E ancora una volta assistiamo a omissioni, silenzi e bugie. Le cancellerie occidentali parlano di “incidenti”, di “effetti collaterali”, mentre si consuma un attacco sistematico al diritto di informare. Lo stesso linguaggio ambiguo che, nel 2004, coprì l’inerzia italiana davanti al sequestro di Baldoni.

La verità che brucia

Il filo che lega Baldoni ai giornalisti di Gaza è il prezzo della libertà di parola. Non basta dire “non dimentichiamo”, bisogna avere il coraggio di guardare in faccia le responsabilità politiche.

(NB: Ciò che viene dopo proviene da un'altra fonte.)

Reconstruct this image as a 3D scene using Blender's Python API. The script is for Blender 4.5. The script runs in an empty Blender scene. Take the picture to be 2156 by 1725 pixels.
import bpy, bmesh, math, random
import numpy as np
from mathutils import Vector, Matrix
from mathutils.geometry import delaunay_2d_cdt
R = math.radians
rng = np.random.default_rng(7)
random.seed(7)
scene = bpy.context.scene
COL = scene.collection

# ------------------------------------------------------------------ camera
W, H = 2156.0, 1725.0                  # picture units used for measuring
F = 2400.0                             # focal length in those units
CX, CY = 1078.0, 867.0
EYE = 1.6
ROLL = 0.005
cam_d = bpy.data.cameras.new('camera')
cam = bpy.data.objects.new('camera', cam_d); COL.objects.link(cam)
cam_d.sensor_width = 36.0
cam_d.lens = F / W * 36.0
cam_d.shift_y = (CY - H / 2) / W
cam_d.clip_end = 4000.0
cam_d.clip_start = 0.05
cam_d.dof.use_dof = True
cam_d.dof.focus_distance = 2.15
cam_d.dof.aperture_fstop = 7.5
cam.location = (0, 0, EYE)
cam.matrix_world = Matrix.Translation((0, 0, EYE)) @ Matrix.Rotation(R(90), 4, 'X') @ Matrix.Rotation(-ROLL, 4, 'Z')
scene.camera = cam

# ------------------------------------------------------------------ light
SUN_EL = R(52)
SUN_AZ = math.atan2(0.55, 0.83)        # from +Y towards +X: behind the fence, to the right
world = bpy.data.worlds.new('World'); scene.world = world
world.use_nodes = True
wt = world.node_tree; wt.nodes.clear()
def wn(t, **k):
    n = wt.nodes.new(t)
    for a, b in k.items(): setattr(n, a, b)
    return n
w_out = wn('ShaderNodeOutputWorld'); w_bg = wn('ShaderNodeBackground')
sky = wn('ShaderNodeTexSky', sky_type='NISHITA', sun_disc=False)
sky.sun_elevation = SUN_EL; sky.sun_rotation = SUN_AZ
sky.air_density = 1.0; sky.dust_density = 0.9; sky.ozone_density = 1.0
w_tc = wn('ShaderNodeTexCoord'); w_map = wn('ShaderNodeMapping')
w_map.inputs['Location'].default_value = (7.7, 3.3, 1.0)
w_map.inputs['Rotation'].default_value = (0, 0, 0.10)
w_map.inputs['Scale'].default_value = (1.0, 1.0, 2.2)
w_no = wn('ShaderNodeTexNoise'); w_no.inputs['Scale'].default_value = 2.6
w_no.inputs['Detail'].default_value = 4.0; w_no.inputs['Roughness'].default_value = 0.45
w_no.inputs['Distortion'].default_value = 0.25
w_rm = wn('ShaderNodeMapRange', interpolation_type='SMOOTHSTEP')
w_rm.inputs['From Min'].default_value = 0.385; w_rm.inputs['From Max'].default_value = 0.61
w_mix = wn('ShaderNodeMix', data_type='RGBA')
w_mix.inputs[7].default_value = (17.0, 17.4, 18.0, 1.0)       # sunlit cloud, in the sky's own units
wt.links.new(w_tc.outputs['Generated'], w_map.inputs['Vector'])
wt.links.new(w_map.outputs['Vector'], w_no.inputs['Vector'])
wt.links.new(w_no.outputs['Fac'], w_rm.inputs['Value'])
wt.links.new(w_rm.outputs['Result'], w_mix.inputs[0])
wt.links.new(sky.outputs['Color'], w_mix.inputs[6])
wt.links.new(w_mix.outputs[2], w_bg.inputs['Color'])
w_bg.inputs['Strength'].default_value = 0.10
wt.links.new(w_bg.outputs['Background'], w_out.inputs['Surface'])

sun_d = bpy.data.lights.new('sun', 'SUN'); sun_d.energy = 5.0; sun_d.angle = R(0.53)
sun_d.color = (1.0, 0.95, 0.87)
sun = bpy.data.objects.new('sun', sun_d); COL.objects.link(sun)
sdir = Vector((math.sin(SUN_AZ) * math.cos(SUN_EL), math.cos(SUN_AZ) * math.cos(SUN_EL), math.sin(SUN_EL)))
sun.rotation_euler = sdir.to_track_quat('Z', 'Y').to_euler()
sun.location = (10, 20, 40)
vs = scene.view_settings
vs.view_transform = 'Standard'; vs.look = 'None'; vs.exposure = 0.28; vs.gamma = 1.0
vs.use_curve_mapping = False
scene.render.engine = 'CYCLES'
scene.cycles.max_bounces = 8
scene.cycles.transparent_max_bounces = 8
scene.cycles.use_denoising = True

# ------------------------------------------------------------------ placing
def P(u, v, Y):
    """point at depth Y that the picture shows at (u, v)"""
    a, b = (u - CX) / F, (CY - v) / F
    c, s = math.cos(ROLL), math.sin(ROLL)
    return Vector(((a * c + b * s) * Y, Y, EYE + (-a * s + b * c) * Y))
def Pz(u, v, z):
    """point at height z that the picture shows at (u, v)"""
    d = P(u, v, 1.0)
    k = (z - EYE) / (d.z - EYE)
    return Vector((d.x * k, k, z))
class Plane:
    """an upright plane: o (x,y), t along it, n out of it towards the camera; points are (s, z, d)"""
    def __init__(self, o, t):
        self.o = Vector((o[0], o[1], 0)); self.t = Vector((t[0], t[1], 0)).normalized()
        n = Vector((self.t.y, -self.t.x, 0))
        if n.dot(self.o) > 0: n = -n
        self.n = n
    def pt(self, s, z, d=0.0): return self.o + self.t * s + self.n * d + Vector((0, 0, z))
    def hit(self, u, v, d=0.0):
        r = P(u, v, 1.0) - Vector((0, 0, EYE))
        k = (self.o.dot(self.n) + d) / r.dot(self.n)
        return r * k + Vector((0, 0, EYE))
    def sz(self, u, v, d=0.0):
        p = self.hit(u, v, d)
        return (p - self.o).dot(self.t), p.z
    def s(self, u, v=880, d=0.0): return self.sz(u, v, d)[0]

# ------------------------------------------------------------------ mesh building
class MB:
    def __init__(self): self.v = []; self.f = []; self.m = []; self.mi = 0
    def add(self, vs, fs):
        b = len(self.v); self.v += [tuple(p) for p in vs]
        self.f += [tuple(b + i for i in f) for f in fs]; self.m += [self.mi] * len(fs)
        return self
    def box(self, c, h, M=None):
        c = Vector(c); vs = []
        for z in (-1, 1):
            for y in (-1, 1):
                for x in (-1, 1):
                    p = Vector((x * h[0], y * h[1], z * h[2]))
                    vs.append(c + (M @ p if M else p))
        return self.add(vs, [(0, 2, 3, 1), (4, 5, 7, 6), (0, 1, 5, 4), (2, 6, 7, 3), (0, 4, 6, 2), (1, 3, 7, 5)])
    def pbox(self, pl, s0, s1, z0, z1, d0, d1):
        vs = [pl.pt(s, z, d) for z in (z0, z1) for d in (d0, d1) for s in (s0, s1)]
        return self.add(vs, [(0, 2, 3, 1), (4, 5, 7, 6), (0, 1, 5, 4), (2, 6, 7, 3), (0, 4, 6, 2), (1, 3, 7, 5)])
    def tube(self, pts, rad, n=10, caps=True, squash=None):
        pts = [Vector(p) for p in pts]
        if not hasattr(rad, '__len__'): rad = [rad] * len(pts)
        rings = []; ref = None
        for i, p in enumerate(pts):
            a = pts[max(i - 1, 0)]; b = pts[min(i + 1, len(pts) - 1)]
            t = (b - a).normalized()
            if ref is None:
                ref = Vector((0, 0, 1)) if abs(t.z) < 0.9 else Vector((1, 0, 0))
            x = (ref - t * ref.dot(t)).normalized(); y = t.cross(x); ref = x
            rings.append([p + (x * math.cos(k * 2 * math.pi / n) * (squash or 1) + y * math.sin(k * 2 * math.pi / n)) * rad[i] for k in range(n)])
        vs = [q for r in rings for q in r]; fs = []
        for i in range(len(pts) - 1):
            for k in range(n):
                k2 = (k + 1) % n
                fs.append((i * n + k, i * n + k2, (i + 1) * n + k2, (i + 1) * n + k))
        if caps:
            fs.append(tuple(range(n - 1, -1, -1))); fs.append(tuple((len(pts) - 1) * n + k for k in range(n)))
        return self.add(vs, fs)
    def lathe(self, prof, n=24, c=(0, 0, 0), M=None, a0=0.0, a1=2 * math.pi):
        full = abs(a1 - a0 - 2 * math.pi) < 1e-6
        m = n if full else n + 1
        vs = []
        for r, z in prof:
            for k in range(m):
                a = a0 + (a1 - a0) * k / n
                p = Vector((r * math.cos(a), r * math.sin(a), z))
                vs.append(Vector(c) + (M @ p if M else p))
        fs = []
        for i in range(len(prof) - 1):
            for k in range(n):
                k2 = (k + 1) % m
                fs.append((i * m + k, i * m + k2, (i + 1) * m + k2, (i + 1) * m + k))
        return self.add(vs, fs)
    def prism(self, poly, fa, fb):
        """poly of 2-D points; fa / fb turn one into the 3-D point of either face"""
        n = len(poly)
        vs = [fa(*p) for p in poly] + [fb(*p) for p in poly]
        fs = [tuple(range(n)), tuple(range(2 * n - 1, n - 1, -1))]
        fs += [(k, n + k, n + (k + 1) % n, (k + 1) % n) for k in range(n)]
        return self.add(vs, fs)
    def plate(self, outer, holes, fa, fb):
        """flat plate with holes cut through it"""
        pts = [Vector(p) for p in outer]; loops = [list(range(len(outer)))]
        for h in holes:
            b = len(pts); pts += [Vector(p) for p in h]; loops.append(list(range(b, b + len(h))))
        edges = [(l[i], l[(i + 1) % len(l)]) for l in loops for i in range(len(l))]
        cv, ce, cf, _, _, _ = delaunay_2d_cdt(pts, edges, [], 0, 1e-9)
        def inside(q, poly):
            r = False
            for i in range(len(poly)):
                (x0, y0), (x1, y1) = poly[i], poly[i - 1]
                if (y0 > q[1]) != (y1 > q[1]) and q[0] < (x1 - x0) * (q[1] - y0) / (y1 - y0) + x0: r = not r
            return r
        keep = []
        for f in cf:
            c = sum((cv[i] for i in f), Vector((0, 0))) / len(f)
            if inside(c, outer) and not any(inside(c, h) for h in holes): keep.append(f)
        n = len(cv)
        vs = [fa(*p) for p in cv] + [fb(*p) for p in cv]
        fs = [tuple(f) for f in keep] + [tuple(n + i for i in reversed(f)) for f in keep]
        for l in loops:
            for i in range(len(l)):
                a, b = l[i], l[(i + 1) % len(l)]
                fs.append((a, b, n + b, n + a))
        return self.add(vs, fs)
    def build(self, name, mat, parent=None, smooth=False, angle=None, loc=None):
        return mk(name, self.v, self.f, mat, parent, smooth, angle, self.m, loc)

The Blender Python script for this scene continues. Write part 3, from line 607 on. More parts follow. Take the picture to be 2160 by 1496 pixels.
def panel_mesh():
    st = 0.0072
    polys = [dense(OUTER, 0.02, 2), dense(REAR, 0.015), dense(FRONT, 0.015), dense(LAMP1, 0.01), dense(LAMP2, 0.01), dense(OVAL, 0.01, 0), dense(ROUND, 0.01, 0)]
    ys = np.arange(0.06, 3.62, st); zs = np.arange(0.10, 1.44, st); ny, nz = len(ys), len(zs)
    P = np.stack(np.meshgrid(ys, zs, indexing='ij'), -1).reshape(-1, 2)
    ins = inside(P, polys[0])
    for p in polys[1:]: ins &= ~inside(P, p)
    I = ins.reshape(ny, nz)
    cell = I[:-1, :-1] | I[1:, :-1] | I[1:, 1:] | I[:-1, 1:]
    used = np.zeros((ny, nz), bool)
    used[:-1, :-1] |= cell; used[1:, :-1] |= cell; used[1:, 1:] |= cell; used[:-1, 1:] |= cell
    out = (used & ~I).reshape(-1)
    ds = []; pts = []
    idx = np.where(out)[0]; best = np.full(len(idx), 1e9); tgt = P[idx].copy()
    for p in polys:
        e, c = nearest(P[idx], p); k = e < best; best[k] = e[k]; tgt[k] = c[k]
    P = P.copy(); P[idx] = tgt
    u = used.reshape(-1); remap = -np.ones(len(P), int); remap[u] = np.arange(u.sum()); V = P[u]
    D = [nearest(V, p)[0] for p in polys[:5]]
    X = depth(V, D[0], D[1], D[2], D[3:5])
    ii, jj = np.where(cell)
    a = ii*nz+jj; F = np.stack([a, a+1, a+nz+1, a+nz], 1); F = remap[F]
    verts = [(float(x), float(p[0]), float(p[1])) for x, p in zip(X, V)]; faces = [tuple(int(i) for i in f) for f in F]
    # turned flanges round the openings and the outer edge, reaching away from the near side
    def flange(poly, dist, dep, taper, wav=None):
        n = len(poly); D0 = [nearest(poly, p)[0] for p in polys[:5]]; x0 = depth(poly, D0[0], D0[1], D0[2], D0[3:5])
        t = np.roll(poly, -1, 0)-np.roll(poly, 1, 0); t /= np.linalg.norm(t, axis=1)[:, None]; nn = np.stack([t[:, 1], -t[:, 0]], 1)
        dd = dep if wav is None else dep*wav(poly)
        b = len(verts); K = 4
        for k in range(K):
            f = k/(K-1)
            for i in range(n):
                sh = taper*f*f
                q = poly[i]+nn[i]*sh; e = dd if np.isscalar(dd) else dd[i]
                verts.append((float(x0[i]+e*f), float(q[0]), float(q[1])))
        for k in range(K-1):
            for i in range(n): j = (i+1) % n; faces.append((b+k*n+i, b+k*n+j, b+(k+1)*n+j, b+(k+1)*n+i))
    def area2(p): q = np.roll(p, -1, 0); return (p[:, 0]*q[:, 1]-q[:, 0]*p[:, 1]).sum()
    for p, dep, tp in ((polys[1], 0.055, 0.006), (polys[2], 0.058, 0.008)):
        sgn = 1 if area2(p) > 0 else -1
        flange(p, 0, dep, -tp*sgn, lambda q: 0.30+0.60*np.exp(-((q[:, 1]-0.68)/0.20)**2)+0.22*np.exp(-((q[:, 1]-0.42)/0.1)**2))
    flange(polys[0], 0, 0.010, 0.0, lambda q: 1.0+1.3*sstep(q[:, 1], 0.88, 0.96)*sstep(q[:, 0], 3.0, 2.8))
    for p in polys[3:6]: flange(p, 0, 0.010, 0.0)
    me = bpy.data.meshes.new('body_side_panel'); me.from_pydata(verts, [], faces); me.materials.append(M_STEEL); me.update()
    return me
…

Chi tace, chi minimizza, chi si rifugia nelle formule burocratiche diventa complice.

Enzo Baldoni lo aveva capito: raccontare significa scalfire il muro dell’indifferenza . Per questo scriveva di dettagli, di vite comuni, di umanità. Per questo le sue parole erano considerate un disturbo. Gaza oggi è il suo specchio: lì dove chi prova a mostrare il dolore viene messo a tacere con le bombe, lì dove il mondo volta lo sguardo, proprio come l’Italia ha fatto ventuno anni fa.

La memoria come presente

Ricordare Enzo Baldoni non è solo un esercizio di memoria. È chiedersi se, davanti a Gaza, stiamo ripetendo lo stesso errore. Se continuiamo a lasciare soli i giornalisti, a coprire con retoriche e silenzi la violenza che li uccide. La lezione del 2004 non è stata imparata: oggi, come allora, la verità è scomoda e chi la racconta paga il prezzo più alto.